The white paper, Central Clearing In The U.S. Treasury Cash Market, looks at recent reports from the U.S. Department of the Treasury and the Federal Reserve Board’s Treasury Market Practice Group on the structural transformation now underway, and explores the risk and resiliency issues of bilateral clearing. DTCC is currently engaging with the industry around ways to increase central clearing in the Treasury market to reduce risks and strengthen market resiliency.

The paper looks at initiatives – both implemented and planned – from DTCC’s subsidiary Fixed Income Clearing Corporation (FICC) and how they will promote the growth of central clearing including the Sponsored Membership Program and the Centrally Cleared Institutional Triparty (CCIT) Service.
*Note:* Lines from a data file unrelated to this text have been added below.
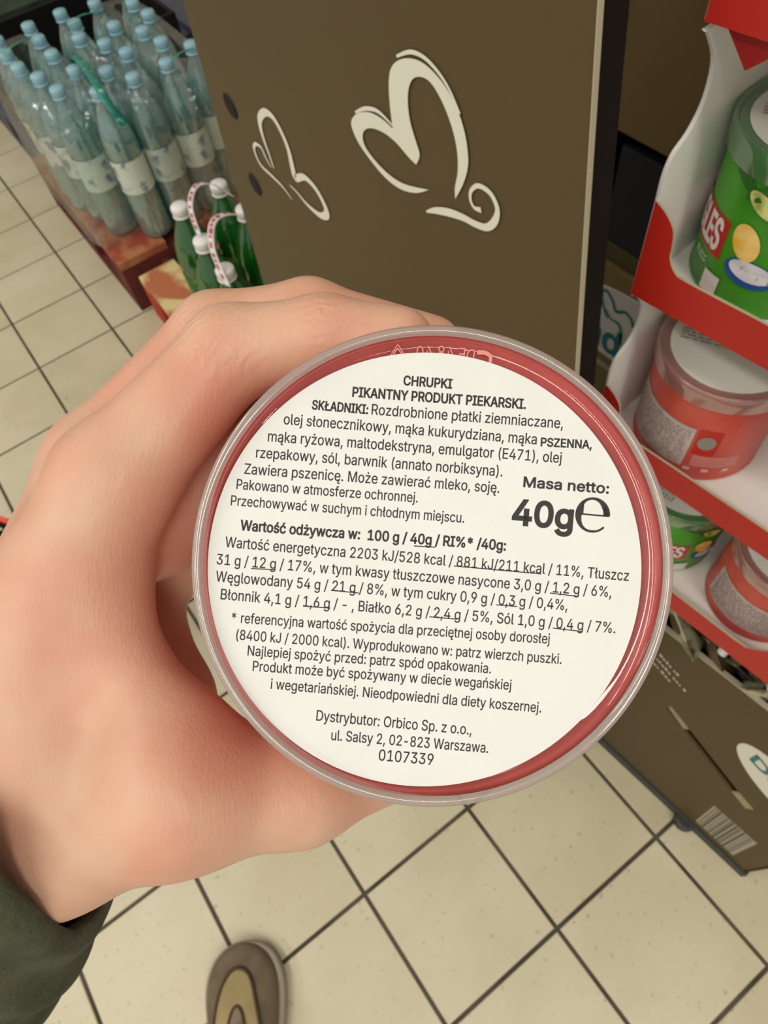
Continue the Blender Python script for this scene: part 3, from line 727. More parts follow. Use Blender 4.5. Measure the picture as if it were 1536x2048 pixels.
# shrink film hulls of the three packs
film = clear_mat('shrink_film', (246, 251, 251), 0.08, 0.14, (226, 240, 240), 0.05, bump=1.0, bscale=30, edge=0.45)
def film_pack(x0, x1, y0, y1, z0, hb, hc, label, seed):
    rnd = random.Random(seed); ph = [rnd.uniform(0, 6) for _ in range(6)]
    n = 64; v = []; f = []
    rings = [(0.0, z0), (0.002, z0 + hb * 0.35), (0.0, z0 + hb * 0.62), (-0.006, z0 + hb * 0.75), (-0.020, z0 + hb * 0.90), (-0.040, z0 + hb * 0.97), (-0.07, z0 + hc)]
    cx, cy = (x0 + x1) / 2, (y0 + y1) / 2; hx, hy = (x1 - x0) / 2, (y1 - y0) / 2
    for ri, (off, z) in enumerate(rings):
        for k in range(n):
            a = 2 * PI * k / n; c, s_ = math.cos(a), math.sin(a)
            e = 0.34
            px = (hx + off * min(1, hx / 0.09)) * (abs(c) ** e) * (1 if c > 0 else -1); py = (hy + off) * (abs(s_) ** e) * (1 if s_ > 0 else -1)
            wv = 0.0022 * math.sin(9 * a + ph[0] + ri) + 0.0015 * math.sin(17 * a + ph[1] - ri * 2)
            v.append((cx + px * (1 + wv * 4), cy + py * (1 + wv * 4), z + 0.003 * math.sin(7 * a + ph[2] + ri) * (ri > 3)))
    for i in range(len(rings) - 1):
        for k in range(n):
            k2 = (k + 1) % n; f.append((i * n + k, i * n + k2, (i + 1) * n + k2, (i + 1) * n + k))
    return tag(mesh('shrink_film', v, f, film, None, True), label, 'plastic film')
film_pack(0.672, 0.862, 1.27, 1.70, 0.146, 0.325, 0.312, 'clear wrinkled film around the left water bottle pack', 1)
film_pack(0.858, 0.955, 1.20, 1.47, 0.146, 0.325, 0.312, 'clear film around the near half of the middle water pack', 2)
film_pack(0.956, 1.10, 1.20, 1.70, 0.146, 0.325, 0.312, 'clear film around the right water pack beside the brown panel', 3)
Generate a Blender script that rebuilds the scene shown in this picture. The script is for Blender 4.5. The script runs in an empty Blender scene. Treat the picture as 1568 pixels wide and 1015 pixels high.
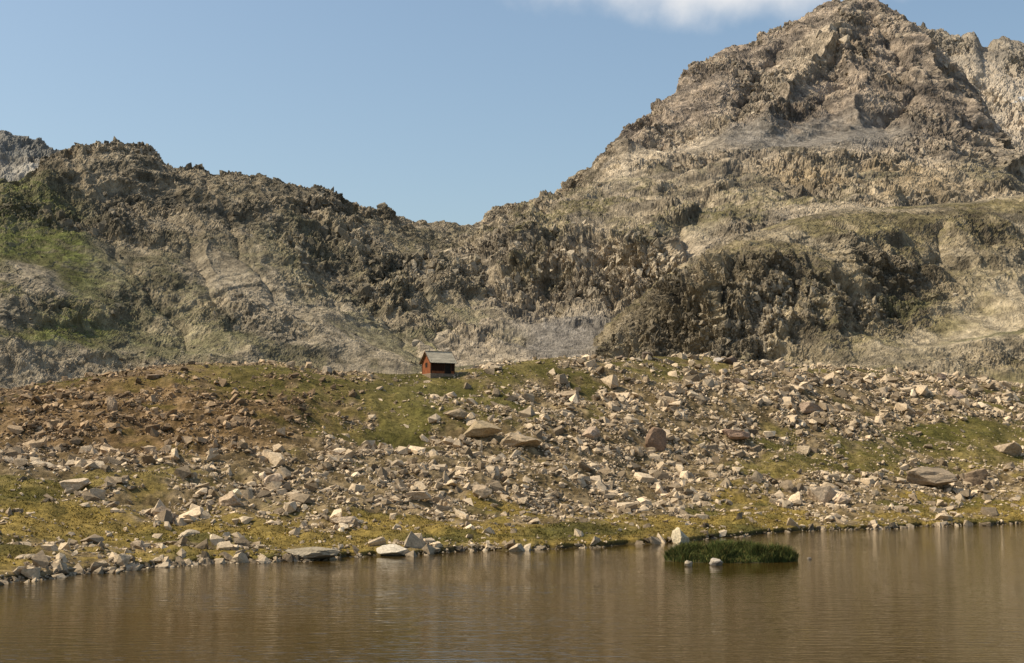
import bpy, bmesh, math, time
import numpy as np
T0=time.time()
rng=np.random.default_rng(11)
scene=bpy.context.scene
W,H,F,HOR,CZ=1568.0,1015.0,2154.0,697.0,6.0
pitch=math.atan((HOR-H/2)/F); cp,sp=math.cos(pitch),math.sin(pitch)

def ray(px,py):
    px=np.asarray(px,float); py=np.asarray(py,float)
    dx=(px-W/2)/F; dy=(H/2-py)/F
    den=cp-dy*sp
    return dx/den,(sp+dy*cp)/den
def proj(X,Y,Z):
    Z=Z-CZ
    f=Y*cp+Z*sp; up=-Y*sp+Z*cp
    return W/2+F*X/f, H/2-F*up/f
def sm(a,b,x):
    t=np.clip((x-a)/(b-a),0,1); return t*t*(3-2*t)

# ---------------- noise
_p=rng.permutation(256).astype(np.int32); _p=np.concatenate([_p,_p,_p])
_g=rng.normal(size=(256,3)).astype(np.float32); _g/=np.linalg.norm(_g,axis=1)[:,None]
def perlin(x,y,z):
    x=np.asarray(x,np.float32);y=np.asarray(y,np.float32);z=np.asarray(z,np.float32)
    xi=np.floor(x);yi=np.floor(y);zi=np.floor(z)
    fx=x-xi;fy=y-yi;fz=z-zi
    xi=xi.astype(np.int32)&255;yi=yi.astype(np.int32)&255;zi=zi.astype(np.int32)&255
    u=fx*fx*fx*(fx*(fx*6-15)+10);v=fy*fy*fy*(fy*(fy*6-15)+10);w=fz*fz*fz*(fz*(fz*6-15)+10)
    def c(a,b,d):
        h=_p[_p[_p[xi+a]+yi+b]+zi+d]
        g=_g[h]
        return g[...,0]*(fx-a)+g[...,1]*(fy-b)+g[...,2]*(fz-d)
    def l(a,b,t): return a+t*(b-a)
    r=l(l(l(c(0,0,0),c(1,0,0),u),l(c(0,1,0),c(1,1,0),u),v),
        l(l(c(0,0,1),c(1,0,1),u),l(c(0,1,1),c(1,1,1),u),v),w)
    return r*1.5
def fbm(x,y,z,oct=4,gain=.5):
    a=1;s=0
    for i in range(oct):
        s=s+a*perlin(x*2**i+17*i,y*2**i+5*i,z*2**i); a*=gain
    return s

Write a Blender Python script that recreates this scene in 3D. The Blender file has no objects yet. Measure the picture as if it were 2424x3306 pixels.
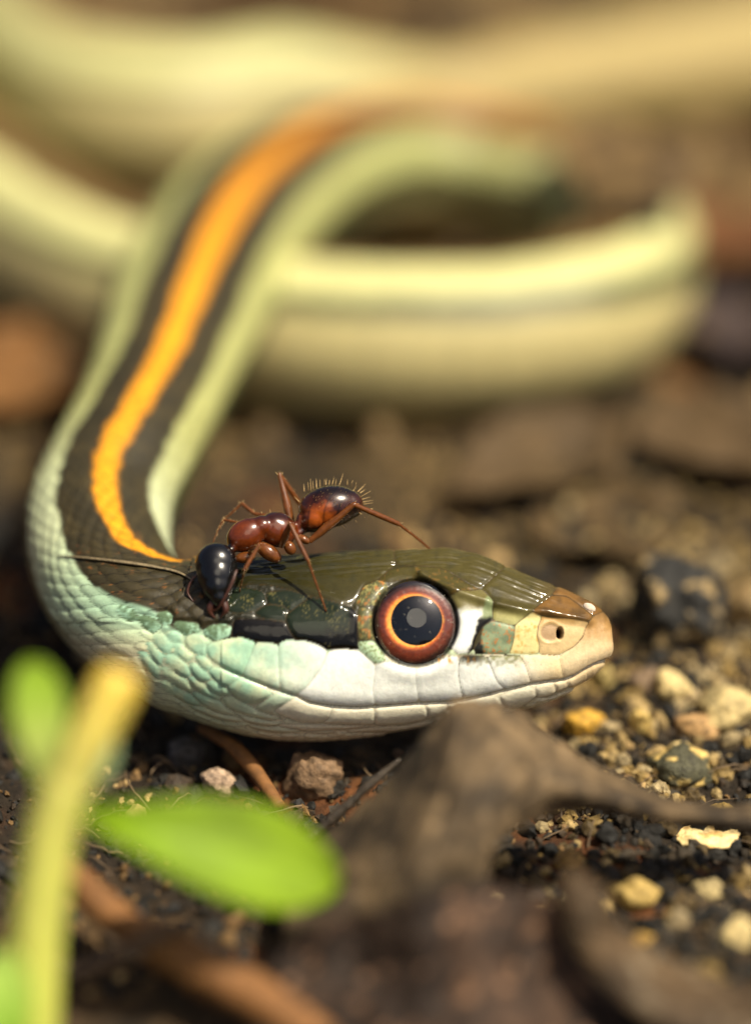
import bpy, bmesh, math, random
import numpy as np
from mathutils import Vector, Matrix
from mathutils.bvhtree import BVHTree

random.seed(7); rng = np.random.default_rng(7)
scene = bpy.context.scene
COL = scene.collection
scene.unit_settings.system = 'METRIC'
scene.unit_settings.scale_length = 0.002          # one unit is two millimetres: the snake's head is about two centimetres long

# ------------------------------------------------------------------ camera
PITCH = math.radians(31.0)
DIST = 70.0
FOC = Vector((0, 0, 6.03))                        # where the optical axis meets the focal plane
RIGHT = Vector((1, 0, 0)); UP = Vector((0, math.sin(PITCH), math.cos(PITCH))); BACK = Vector((0, -math.cos(PITCH), math.sin(PITCH)))
cam_d = bpy.data.cameras.new('camera'); cam = bpy.data.objects.new('camera', cam_d); COL.objects.link(cam)
cam.location = FOC + BACK * DIST
cam.rotation_euler = (math.pi / 2 - PITCH, 0, 0)
cam_d.sensor_fit = 'VERTICAL'; cam_d.sensor_height = 96.0
cam_d.lens = 96.0 * DIST / 22.53
cam_d.clip_start = 0.5; cam_d.clip_end = 2000
cam_d.dof.use_dof = True
cam_d.dof.focus_distance = DIST + 0.6
cam_d.dof.aperture_fstop = cam_d.lens * 0.001 / 2 / 2.85
scene.camera = cam

# ------------------------------------------------------------------ sky and sun
SUN = (0.42 * RIGHT + 0.68 * UP + 0.60 * BACK).normalized()
elev = math.asin(SUN.z); azim = math.atan2(SUN.x, SUN.y)
world = bpy.data.worlds.new('World'); scene.world = world; world.use_nodes = True
wn = world.node_tree; bg = wn.nodes['Background']; sky = wn.nodes.new('ShaderNodeTexSky')
sky.sky_type = 'NISHITA'; sky.sun_disc = False; sky.sun_elevation = elev; sky.sun_rotation = azim; sky.air_density = 0.8; sky.dust_density = 6.0
wn.links.new(sky.outputs[0], bg.inputs[0]); bg.inputs[1].default_value = 0.055
sun_d = bpy.data.lights.new('sun', 'SUN'); sun = bpy.data.objects.new('sun', sun_d); COL.objects.link(sun)
sun_d.energy = 4.6; sun_d.angle = math.radians(0.5); sun_d.color = (1.0, 0.90, 0.70)
sun.rotation_euler = SUN.to_track_quat('Z', 'Y').to_euler()
scene.view_settings.view_transform = 'Standard'; scene.view_settings.look = 'None'
scene.view_settings.gamma = 1.0; scene.view_settings.use_curve_mapping = False
scene.view_settings.exposure = 0.42

# ------------------------------------------------------------------ helpers
def V(px, py, d):
    """point at picture position (px, py) of a 1652-wide picture, d behind the focal plane"""
    s = (DIST + d) / DIST
    return FOC + RIGHT * ((px - 826) / 100 * s) + UP * ((1126 - py) / 100 * s) - BACK * d
def dground(px, py, h):
    """depth at which the sight line through (px, py) is h above the ground"""
    y = (1126 - py) / 100
    a = FOC.z + y * UP.z - h; b = y * UP.z / DIST - BACK.z
    return -a / b
def srgb(r, g, b):
    f = lambda c: (c / 255 / 12.92) if c / 255 <= 0.04045 else ((c / 255 + 0.055) / 1.055) ** 2.4
    return np.array([f(r), f(g), f(b)])

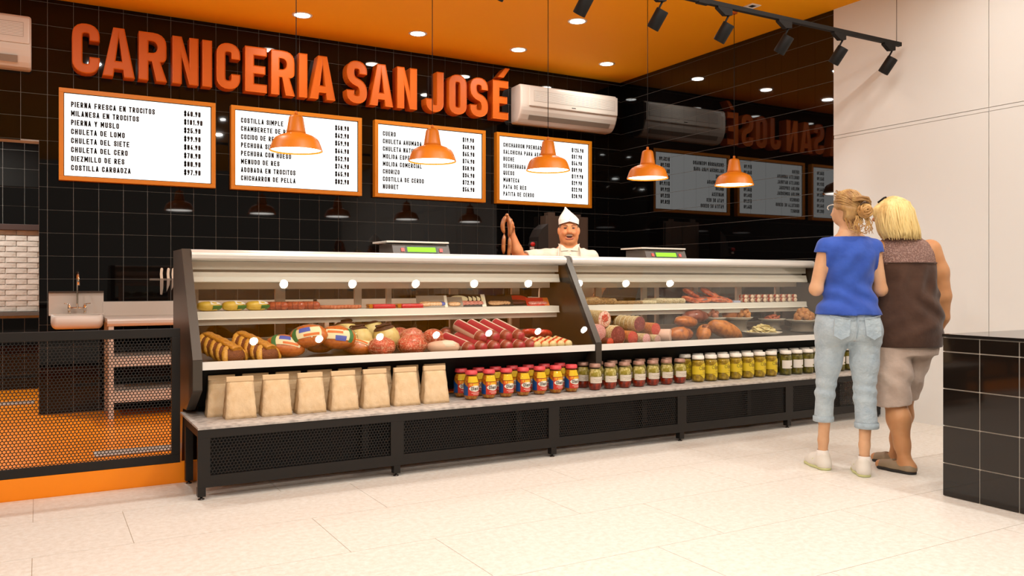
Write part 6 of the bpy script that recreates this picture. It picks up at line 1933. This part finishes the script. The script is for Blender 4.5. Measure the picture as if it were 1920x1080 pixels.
for z in (1.385, 1.33, 1.27):
    MB().lathe([(0, -.003), (.006, -.002), (.006, 0)], 10, (.004, -.128 - (1.40 - z) * .28, z), 'y').build('button', M_white_plastic, so)
ap = fabric('white_apron', (226, 212, 194), (212, 196, 176), 5, .4, 9)
A_ = Field((-.30, -.36, .55), (.30, .20, 1.46), .008)
A_.loft([(.60, 0, -.01, .235, .200)] + [(z, cx, cy, rx + .022, ry + .024) for z, cx, cy, rx, ry in TORSO_C if z < 1.3], .02)
A_.cut((0, -.06, 0), (0, 1, 0)).cut((0, 0, 1.26), (0, 0, 1)).cut((0, 0, .62), (0, 0, -1))
A_.build('apron', ap, bu)
st = MB()
for s_ in (-1, 1):
    st.tube([(s_ * .105, -.168, 1.25), (s_ * .100, -.150, 1.33), (s_ * .092, -.108, 1.40), (s_ * .085, -.04, 1.45), (s_ * .08, .06, 1.43)], .013, 6, squash=.3)
st.build('apron_strap', ap, bu)

# ------------------------------------------------------------------ string of sausages in his raised hand
sroot = thing('sausage_string', 'string of brown sausages hanging from the butcher\'s raised hand', 'sausages', tuple(bu.matrix_basis @ Vector((-.50, -.14, 1.70))), -YAW)
sroot.location = wmat(bu) @ Vector((-.50, -.15, 1.36))
M_link = mat('grilled_brown_sausage', (170, 104, 54), .38, coat=.3, var=(24, (130, 70, 34), .45, .68))
base = Vector((-.50, -.15, 1.36))
def link(pts, r):
    pts = [Vector(p) - base for p in pts]
    n = len(pts)
    MB().tube(pts, [r * (.35 if i in (0, n - 1) else .85 if i in (1, n - 2) else 1) for i in range(n)], 12).build('sausage', M_link, sroot)
def bend(p, q, o, n=8):
    p, q, o = Vector(p), Vector(q), Vector(o)
    return [p.lerp(q, i / (n - 1)) + o * math.sin(math.pi * i / (n - 1)) for i in range(n)]
link(bend((-.530, -.185, 1.702), (-.548, -.190, 1.552), (-.022, -.008, 0)), .0185)
link(bend((-.548, -.190, 1.542), (-.553, -.188, 1.382), (-.004, 0, 0)), .0165)
link(bend((-.520, -.186, 1.702), (-.505, -.190, 1.528), (.018, -.01, 0)), .0175)
link(bend((-.505, -.190, 1.518), (-.515, -.186, 1.352), (.006, 0, 0)), .0165)
link(bend((-.534, -.186, 1.694), (-.516, -.186, 1.696), (0, -.004, .012)), .012)
kn = MB()
for p in ((-.548, -.190, 1.547), (-.505, -.190, 1.523)): kn.blob(Vector(p) - base, (.006, .006, .008), 1)
kn.build('knot', mat('sausage_knot', (110, 60, 34), .5), sroot)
It also explores several proposals to support the growth of central clearing activity, including:

  • Advancement of the FICC Start Leg Repo Initiative to include compared same-day starting repo transactions in eligible netting securities in the risk management, novation, guarantee and settlement in the DVP Service benefit
  • Expansion of capabilities to designate Locked-In Trade Sources to allow for additional trading volume to be centrally cleared through FICC
  • FICC-CME Cross-Margining enhancements and updates

“The past 10 years have seen a global movement toward central clearing, across markets and asset classes,” said Murray Pozmanter, DTCC Managing Director and Head of Clearing Agency Services. “However, we need to further explore the current cause of the shift to bilateral clearing in the Treasury cash market, and deploy solutions that can broaden participation in central clearing to best manage risk in the marketplace.”

The initiatives outlined in the paper may provide options for market participants to increase their centrally cleared activity in the U.S. Treasury cash market, thus mitigating many of the risks realized with this shift toward bilateral clearing.